If we turn to small caps, auto industry dividend yields are strongly correlated with total returns (0.55) but negatively correlated with dividend growth (-0.09). Business equipment small caps have a modestly negative correlation with subsequent dividend growth (-0.34) that translates into a total return correlation of 0.24 that makes up for the weak correlation with price returns (0.04).
Again, history suggests that these extremely high valuations may result in more cash available but without translating either into price returns or total returns. Chart B suggests that there may be opportunities to buy small-cap tech stocks in a bear market, but it is best to wait until after they crash.
This is what happened in 2003 with Microsoft, well after the dot.com peak. Returns remained flat relative to the peak while the company started forking cash over to investors.
Perhaps the final question is whether or not now is the time to abandon this combination of auto and tech. If the dividend yield on the auto sector is something like 0.1%, who is to say that it cannot go to 0.05%? If we have learned anything over the last decade, it is that there is apparently no absolute upper bound to valuation ratios nor lower bounds to interest rates. If markets wanted to send these stocks to double their current levels, there is no theoretical reason why this should be impossible.
I suspect, however, that the current inflation-shock will put a check on things.
I did a cross-correlation of World Bank commodity inflation with both stock market performance (across the Fama-French 49 industries and 12 sectors small and big) and subsequent earnings growth in the S&P 500. The most powerful predictor of negative short-term returns (approximately a year) and growth shocks was the fertilizer price index. The second-most vulnerable industry was small-cap auto stocks (-0.51) and the most vulnerable sector was small-cap durable goods (-0.52). Large-cap auto stocks were only a little farther behind (-0.46).

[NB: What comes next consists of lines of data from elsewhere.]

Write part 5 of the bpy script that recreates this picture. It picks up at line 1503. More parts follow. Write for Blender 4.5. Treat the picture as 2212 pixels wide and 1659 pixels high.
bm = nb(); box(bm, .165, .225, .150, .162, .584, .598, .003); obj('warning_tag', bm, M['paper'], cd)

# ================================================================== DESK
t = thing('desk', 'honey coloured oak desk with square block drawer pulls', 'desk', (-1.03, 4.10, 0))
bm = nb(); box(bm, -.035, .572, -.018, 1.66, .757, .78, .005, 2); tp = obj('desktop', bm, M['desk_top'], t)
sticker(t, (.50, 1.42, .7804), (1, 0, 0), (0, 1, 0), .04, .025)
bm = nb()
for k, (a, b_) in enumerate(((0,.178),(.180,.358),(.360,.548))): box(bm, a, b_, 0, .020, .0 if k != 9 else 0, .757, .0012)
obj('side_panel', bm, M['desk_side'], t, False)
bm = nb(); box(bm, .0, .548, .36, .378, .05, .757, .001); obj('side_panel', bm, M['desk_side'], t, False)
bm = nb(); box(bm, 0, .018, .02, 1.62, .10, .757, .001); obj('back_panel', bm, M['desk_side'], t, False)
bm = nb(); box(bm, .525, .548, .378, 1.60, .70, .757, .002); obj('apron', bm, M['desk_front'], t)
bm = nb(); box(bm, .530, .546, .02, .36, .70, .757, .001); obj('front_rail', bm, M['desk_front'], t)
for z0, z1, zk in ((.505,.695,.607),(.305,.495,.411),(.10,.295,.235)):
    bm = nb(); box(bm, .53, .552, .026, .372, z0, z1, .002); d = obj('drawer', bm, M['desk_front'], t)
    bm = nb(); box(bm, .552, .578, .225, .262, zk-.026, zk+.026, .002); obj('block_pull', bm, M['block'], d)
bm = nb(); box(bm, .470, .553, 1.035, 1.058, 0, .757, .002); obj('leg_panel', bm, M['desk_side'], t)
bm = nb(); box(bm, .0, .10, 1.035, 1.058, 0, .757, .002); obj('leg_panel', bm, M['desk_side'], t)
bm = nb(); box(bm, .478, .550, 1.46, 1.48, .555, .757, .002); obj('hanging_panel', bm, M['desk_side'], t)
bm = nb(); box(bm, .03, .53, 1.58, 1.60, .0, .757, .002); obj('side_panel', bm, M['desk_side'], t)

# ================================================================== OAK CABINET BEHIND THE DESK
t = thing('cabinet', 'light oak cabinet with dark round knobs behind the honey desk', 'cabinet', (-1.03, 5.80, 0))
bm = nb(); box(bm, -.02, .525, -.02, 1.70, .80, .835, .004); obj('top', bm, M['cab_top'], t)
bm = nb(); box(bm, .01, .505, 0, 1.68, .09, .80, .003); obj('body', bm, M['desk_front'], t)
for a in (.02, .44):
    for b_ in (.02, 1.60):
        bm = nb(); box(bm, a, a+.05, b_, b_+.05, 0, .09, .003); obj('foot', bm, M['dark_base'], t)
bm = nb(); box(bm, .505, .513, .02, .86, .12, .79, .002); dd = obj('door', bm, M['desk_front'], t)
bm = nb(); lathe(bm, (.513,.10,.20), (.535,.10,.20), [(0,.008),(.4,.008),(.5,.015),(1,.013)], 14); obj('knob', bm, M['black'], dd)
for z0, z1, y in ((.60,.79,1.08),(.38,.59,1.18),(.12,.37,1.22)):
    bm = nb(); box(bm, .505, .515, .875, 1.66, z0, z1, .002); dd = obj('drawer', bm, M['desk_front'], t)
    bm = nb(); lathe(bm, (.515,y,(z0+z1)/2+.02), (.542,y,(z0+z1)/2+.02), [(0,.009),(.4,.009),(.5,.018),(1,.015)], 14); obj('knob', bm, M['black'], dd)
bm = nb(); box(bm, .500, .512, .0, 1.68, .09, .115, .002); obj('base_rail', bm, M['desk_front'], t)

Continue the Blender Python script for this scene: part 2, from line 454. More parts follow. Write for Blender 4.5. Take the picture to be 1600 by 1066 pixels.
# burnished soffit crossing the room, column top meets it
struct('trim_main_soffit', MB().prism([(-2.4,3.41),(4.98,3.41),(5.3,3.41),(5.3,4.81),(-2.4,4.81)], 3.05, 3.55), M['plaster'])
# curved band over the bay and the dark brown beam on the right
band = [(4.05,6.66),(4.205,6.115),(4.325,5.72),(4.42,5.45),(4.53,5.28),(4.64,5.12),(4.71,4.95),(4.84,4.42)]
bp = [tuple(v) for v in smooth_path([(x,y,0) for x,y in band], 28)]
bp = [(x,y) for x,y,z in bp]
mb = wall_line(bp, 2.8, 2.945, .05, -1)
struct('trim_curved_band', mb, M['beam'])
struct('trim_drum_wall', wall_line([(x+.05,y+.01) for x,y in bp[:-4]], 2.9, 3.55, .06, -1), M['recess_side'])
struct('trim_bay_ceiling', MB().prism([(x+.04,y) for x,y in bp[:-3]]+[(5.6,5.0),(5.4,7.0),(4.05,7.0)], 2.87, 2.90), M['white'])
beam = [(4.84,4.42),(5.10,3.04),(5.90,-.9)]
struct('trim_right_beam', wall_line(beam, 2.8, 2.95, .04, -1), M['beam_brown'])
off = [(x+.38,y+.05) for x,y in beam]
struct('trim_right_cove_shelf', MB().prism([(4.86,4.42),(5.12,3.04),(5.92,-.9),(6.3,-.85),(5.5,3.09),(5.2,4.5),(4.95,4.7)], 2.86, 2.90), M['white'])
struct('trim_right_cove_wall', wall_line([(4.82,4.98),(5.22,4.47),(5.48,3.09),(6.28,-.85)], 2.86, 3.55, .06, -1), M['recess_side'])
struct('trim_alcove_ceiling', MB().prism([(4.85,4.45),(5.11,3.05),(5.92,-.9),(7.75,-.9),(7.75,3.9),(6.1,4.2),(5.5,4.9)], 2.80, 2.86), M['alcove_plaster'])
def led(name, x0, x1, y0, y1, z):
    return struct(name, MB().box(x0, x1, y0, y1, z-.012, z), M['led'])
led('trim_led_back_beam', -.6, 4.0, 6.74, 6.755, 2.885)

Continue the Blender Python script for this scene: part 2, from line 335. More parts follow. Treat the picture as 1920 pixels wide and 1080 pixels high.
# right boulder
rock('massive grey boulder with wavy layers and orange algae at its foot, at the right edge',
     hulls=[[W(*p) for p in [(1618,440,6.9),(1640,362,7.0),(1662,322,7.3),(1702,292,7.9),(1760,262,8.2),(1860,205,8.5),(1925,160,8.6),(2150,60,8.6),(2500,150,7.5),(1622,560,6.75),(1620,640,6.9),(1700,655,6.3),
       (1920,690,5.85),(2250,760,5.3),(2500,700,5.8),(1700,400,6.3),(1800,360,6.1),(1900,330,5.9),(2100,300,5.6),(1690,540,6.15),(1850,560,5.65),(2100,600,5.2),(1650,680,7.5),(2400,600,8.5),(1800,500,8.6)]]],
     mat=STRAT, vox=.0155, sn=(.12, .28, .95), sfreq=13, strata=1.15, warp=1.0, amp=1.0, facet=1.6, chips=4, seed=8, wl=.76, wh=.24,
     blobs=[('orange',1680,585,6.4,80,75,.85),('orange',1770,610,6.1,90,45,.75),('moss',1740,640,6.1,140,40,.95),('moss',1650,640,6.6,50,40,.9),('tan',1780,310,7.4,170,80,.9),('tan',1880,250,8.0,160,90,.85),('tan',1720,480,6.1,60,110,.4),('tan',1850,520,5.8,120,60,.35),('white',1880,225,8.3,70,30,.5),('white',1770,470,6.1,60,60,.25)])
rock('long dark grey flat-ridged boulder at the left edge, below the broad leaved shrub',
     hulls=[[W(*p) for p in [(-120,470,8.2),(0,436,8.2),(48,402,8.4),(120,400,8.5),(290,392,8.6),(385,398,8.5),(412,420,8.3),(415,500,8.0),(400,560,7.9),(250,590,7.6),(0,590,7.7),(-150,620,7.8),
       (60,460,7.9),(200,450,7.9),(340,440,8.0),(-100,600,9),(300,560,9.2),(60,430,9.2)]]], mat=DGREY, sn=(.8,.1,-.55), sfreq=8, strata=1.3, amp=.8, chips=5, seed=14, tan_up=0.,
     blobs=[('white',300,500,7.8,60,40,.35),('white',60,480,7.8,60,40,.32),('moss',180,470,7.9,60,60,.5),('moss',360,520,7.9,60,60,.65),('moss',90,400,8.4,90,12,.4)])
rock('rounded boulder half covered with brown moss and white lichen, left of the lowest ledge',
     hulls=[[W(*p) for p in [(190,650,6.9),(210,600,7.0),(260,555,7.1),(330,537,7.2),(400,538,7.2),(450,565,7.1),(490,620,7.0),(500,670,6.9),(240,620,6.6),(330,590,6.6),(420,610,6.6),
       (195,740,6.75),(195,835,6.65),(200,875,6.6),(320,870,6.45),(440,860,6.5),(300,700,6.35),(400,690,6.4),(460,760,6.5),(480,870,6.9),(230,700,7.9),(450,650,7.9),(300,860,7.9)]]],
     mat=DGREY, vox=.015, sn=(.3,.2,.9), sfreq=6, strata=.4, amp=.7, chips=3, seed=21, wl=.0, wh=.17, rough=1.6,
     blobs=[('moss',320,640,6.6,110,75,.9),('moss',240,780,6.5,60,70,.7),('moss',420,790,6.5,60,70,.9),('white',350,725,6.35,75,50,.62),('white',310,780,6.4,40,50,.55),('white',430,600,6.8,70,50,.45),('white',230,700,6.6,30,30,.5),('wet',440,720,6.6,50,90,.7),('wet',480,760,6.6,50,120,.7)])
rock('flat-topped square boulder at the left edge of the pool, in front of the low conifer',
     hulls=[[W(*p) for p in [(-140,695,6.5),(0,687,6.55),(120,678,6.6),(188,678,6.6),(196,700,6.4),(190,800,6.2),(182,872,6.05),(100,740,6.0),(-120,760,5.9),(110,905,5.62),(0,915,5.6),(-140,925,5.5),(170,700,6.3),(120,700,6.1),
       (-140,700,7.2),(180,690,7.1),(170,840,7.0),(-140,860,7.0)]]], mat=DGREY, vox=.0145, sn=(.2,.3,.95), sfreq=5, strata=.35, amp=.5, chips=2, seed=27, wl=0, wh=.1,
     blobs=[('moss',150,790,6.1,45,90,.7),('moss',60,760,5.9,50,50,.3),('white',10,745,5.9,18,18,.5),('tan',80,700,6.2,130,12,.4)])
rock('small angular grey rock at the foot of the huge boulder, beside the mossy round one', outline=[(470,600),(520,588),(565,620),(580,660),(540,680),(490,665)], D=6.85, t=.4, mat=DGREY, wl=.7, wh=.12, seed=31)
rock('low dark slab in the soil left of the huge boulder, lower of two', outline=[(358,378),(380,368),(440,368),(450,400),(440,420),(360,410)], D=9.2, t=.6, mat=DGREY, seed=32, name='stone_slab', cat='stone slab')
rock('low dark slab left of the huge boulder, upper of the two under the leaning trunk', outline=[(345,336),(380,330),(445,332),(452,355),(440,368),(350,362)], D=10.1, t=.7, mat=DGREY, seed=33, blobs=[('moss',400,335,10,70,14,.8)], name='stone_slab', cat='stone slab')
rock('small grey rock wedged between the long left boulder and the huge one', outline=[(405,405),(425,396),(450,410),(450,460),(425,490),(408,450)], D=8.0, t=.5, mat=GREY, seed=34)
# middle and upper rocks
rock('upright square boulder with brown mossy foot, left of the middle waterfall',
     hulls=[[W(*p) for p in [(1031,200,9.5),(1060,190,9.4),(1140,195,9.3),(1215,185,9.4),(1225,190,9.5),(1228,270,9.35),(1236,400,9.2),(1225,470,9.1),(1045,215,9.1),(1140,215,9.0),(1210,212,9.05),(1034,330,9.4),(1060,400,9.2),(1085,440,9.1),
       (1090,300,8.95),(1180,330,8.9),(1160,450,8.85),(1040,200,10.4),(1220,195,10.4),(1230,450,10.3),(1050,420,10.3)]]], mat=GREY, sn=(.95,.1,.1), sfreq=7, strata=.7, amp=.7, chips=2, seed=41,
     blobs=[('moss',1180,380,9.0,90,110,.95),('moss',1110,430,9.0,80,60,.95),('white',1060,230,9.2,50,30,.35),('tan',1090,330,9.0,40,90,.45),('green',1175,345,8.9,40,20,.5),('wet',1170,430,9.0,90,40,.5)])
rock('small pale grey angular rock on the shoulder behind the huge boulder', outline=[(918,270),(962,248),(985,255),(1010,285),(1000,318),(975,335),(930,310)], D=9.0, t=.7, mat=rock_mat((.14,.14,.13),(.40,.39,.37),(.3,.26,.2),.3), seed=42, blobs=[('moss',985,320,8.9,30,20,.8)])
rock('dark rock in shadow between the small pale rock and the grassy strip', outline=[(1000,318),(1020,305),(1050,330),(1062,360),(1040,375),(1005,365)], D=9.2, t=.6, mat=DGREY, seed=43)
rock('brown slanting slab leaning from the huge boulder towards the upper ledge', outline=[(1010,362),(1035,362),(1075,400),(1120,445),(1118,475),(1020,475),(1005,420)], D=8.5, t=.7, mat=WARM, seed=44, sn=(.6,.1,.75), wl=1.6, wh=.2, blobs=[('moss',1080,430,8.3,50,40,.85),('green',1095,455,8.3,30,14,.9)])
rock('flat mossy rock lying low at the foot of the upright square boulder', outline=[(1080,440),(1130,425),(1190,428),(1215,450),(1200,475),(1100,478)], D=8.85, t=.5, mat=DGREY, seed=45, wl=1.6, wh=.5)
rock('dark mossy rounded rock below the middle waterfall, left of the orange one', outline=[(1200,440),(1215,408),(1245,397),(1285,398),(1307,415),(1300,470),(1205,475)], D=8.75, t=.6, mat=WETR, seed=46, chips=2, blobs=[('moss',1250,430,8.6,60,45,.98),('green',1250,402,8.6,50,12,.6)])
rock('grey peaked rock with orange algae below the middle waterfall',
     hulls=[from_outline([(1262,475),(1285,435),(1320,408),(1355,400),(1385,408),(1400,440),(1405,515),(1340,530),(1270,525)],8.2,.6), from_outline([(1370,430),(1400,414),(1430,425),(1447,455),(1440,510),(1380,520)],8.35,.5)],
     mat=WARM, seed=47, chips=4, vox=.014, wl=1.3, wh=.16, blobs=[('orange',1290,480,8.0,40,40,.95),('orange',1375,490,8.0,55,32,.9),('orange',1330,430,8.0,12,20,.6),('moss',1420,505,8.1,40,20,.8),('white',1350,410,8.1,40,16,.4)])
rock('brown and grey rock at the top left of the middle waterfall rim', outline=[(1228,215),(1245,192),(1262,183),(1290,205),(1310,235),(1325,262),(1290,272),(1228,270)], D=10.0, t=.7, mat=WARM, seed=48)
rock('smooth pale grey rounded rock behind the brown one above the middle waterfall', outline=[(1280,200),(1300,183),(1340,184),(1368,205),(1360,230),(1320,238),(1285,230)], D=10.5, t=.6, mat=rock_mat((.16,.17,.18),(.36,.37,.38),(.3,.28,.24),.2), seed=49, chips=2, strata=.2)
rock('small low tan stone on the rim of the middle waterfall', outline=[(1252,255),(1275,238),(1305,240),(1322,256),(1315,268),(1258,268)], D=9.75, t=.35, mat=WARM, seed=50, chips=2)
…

Currently, we are in our third-most severe bout of fertilizer inflation in the last sixty years. The previous two, in the early 1970s and 2008, coincided with oil shocks, but oil prices have a weaker (negative) correlation with stock performance across all sectors and industries.
It is not obvious how fertilizer inflation would translate into auto industry weakness, but one suspects that the path is through the consumer, that as price pressure is passed through to potential buyers on the level of staples, they delay their purchase of discretionary items, especially big-ticket items like cars. In an inflationary environment, this may benefit electric vehicles, which would be relatively well placed to ignore higher fuel charges, but once consumers settle in for a battle with inflation, it is likely cars will be an early casualty.
Finally, as I mentioned in my previous article, I have been working on an algorithm that provides periodic buy and sell signals in stocks, and I have backtested them against all of the Fama-French 49 industries and 12 sectors in both big and small-cap stocks, as well as the S&P Composite and across value and growth. This algorithm seems to generate long-term alpha in about two-thirds of these indices. Among them are auto and tech stocks.
Currently, the CARZ index has been stalled at roughly the same levels for over a year. The algorithm has dipped out of buy and sell territory for much of that time.
At present, the algorithm says it is a buy, but because of the long-term pressure that tech-heavy indices are likely to come under over the next decade, as well as the current inflationary pressure, I believe that the index has effectively peaked. Safer indices like utilities (XLU) or staples (XLP) would likely provide better protection for the time being. Right now, I think that those who remain interested in the tech-auto play, a breakout to either side of the $57-$65 range would provide a signal as to the indexes short-term tendencies. But, over the next two years and out until the end of the decade, I am bearish.